April 19th, 2004


Stop fighting fate.

In life, I guess it's important to refine your goals as you get older.

Elementary School Goal: Become a great actress. Or a cartoonist.

Middle School Goal: Become the first woman president and marry David Johnson. (Cute guy. Totally uninterested.)

High School Goal: Become a great writer.

College Goal: Become a brilliant professor. Get married, have children.

Grad School Goal: Ummm... not die?

Post-Grad School Goal: Get a master's of library science. Get married, have children.

New Goal: Have twenty cats.

No, really, I'm serious. I love kitties, and I think a house full of kitties will make me happy. Screw all that other stuff. I want kitties.

And getting to the twenty cats will give me goals. Like, if I want to have twenty cats I'm going to have to have money. Y'know, for vet bills and cat food and kitty treats. And a nice big house, because they're going to be indoor kitties. Yeah. I'll need a better job.

Help me name my twenty cats.

  • Current Mood
    depressed resigned

Birthdays suck.

Thursday is my birthday.

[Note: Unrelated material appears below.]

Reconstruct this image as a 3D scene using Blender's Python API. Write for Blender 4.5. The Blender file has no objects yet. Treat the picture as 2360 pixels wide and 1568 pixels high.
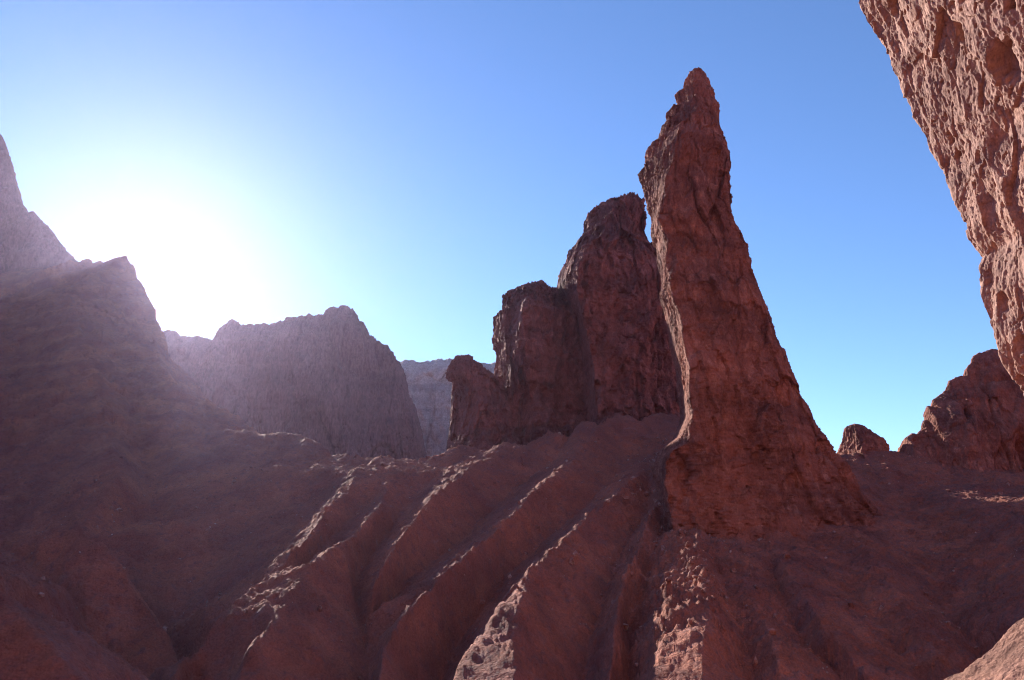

I'll be 26.

Unfortunately, that means it's time for the obligatory yearly post in which I bitch about my birthday.

For the past several years, my birthday has generally been one of the worst days of the year.

Let's review:

2003 -- Was just getting started on The Breakup That Wouldn't End. Depressed, got trashed in Decatur and drunk-dialed and sounded like an idiot.

2002 -- I don't remember much about it, but I was in grad school so it must have sucked.

(Edit: Checked my LJ for that day. Yes, it did indeed suck. A lot.)

2001 -- The exception on this list. I met alanator for the first time. (I have to point this out because otherwise he'll make a bitchy comment about that birthday and was it one of my worst ones?)

2000 -- That year mostly sucked, so I'm pretty sure that birthday did too. (How the hell did I ever remember shit before I had an LJ?)

And then there are my personal favorite bad birthdays:

1994 -- Sweet Sixteen. The high-school boyfriend (the one whose name I won't even say) didn't even say 'happy birthday.' We were on a bus trip, and when I told him how mad I was, he turned on the waterworks until I was the one apologizing. I consider this the spot where the abuse started.

1997 -- First birthday away from home at college. My "best friends" (one of which had just taken over my boyfriend) took over my TV and VCR to watch "Top Gun," a movie I had no interest in seeing, because they knew I wouldn't stop them. I ended up in tears to my mom without even being sure why. This was enough for her to tell our family doctor to put me on the first round of antidepressants, so I guess it wasn't a complete loss after all.